I always assumed the parent-child bond was the sacred apogee of all human relationship, and I’m still not convinced to the contrary, but I also think it is exclusive. I think the nature of that relationship is saved for Mom, Dad, and God. For loving any old bro—for loving the neighbor, so to speak—I try to aim more for the sibling relationship. Strangers are brothers and sisters more than they are moms and dads. It just translates easier this way for me. I have no personal reason to be so committed to them, but I must, because I feel compelled to. I hope this isn’t coming across as awful theology. That’s not at all what I’m going for, but to hell with it if it is.
I take pieces of being from my parents, but I am becoming adapted versions of my older brothers. At least that’s the hope. My brother Ryan especially has been an important paradigm of humanship for me, and he likely had no idea before my best man speech at his wedding. Now he only has a slight idea.
Ryan has always lived in the shadow of big brother Chris. At least that’s what he will tell you. And he never hesitates to tell you, begrudgingly, that this is unequivocally the case. He probably thinks if he says it enough, he will outshine the darkness of that shadow. And I must say, he’s actually been wildly successful with this approach.
Ryan was the bane of my existence growing up (which reminds me, he looks just like that guy in the body bag in the opening plane scene of The Dark Knight Rises.). He is also a huge reason for how I exist today. Ryan tormented me with the ferocity that any sibling ten years older should. That said, few people have been so committed to fostering my development and showering me with praise, or love, or chokeholds, or whatever it was I needed to be cleansed at the time.
For some inexplicable reason, and without even consciously realizing, I worshiped my brother in my younger years. It makes me sick to my stomach to admit that, but I am glad it is true. I did whatever Ryan did. This led me to sports, which would come to dominate most of my youthful existence. I was obsessed with anything that revolved around a ball. I still kind of am, I guess. It’s probably why I am so enamored by our solar system.
I think the art of sublimation through sports was critical for me. I hated attention as a kid, but sports stood as a means to express myself in way that was clean and justified—much more so than writing ever could be. Ryan would relentlessly run drills with me in the backyard, but he would also show up to my games. He was just always there, wherever I needed him to stand. This was not some twisted, elaborate scheme to relive his youth. He did these things for me; never did he do them for himself. I am always amazed by that. He toughened me up and often broke me down, but it was always just right.
When I was in middle school, Ryan had a rough little stretch, one that no twenty-something year-old should face. It did a lot to test his resiliency. His good friend from high school was killed by a drunk driver, and a short time after, his college roommate was taken by alcohol poisoning. This was right around the same time we all lost our grandma. For the first time, I saw my brother—whose brand of humor is enough to make a tree stump lose itself in a resonating laughter—just in a rotten place. He was confused, and it confused me. Whenever I talk about big parts of my life, this time with my brother—without fail—slips its way into the story. It is strange that it impacted me so much, but apparently it did.
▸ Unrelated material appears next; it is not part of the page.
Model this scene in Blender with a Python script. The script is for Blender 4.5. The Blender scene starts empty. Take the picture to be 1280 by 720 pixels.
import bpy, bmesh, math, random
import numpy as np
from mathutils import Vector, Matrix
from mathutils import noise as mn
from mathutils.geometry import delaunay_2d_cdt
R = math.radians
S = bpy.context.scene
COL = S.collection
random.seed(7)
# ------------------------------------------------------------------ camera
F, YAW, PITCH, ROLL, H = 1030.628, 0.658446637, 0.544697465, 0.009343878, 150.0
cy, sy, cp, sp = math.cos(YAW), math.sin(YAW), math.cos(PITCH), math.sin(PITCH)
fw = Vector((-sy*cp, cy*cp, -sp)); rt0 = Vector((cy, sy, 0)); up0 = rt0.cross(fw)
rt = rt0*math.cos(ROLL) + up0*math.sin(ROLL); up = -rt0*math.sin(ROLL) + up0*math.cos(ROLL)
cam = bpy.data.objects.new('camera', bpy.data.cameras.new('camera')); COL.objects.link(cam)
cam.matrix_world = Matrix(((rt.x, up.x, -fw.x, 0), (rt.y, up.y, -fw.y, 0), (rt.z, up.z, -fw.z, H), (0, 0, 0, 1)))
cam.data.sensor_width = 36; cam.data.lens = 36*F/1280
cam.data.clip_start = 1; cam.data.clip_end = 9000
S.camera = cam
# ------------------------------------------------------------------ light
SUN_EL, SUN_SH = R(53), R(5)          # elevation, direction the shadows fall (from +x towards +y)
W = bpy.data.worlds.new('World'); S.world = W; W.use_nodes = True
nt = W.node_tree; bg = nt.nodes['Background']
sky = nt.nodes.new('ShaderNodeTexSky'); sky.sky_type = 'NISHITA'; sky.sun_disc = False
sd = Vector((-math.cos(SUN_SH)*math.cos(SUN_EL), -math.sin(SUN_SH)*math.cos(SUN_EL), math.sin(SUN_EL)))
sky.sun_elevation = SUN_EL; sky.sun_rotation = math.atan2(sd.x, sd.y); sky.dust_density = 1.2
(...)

It introduced the whole fragility of life thing. For the first time, that concept became very real. The knowledge that things come and die forced itself into my fragile conscience. I think another reason I always go back to that time is that it is when Ryan completely lost faith in God—when he started calling himself an atheist. It’s an ugly word: atheist. And I’m not saying they are ugly people. My brother is a beautiful person. It just has the taste of an ugly word.
Even as a middle-schooler, this whole atheist idea made me think, and it still does today. It represents a constant challenge to my own understanding of God, and my spirituality. How could someone who I know is so full of love and all that good stuff be doing what he does without any sort of attachment to God? How can he be loving completely on his own, without help from something greater? Does that mean I could do the same? It sure doesn’t seem like it, but I still don’t know. These are the questions generated from that time with my brother.
It took time for Ryan to swallow some of the challenges, but when he finally did, it turned out he had an enormous esophagus. He now lets these things drive him in leading a life that he knows some of his friends did not get a chance to. Through the turbulence, one thing was steady. Ryan never stopped giving of himself to me and to others. It is this that inspires me. I try to take it with me. He is my older brother. I go as he goes. So like Ryan, I went to college.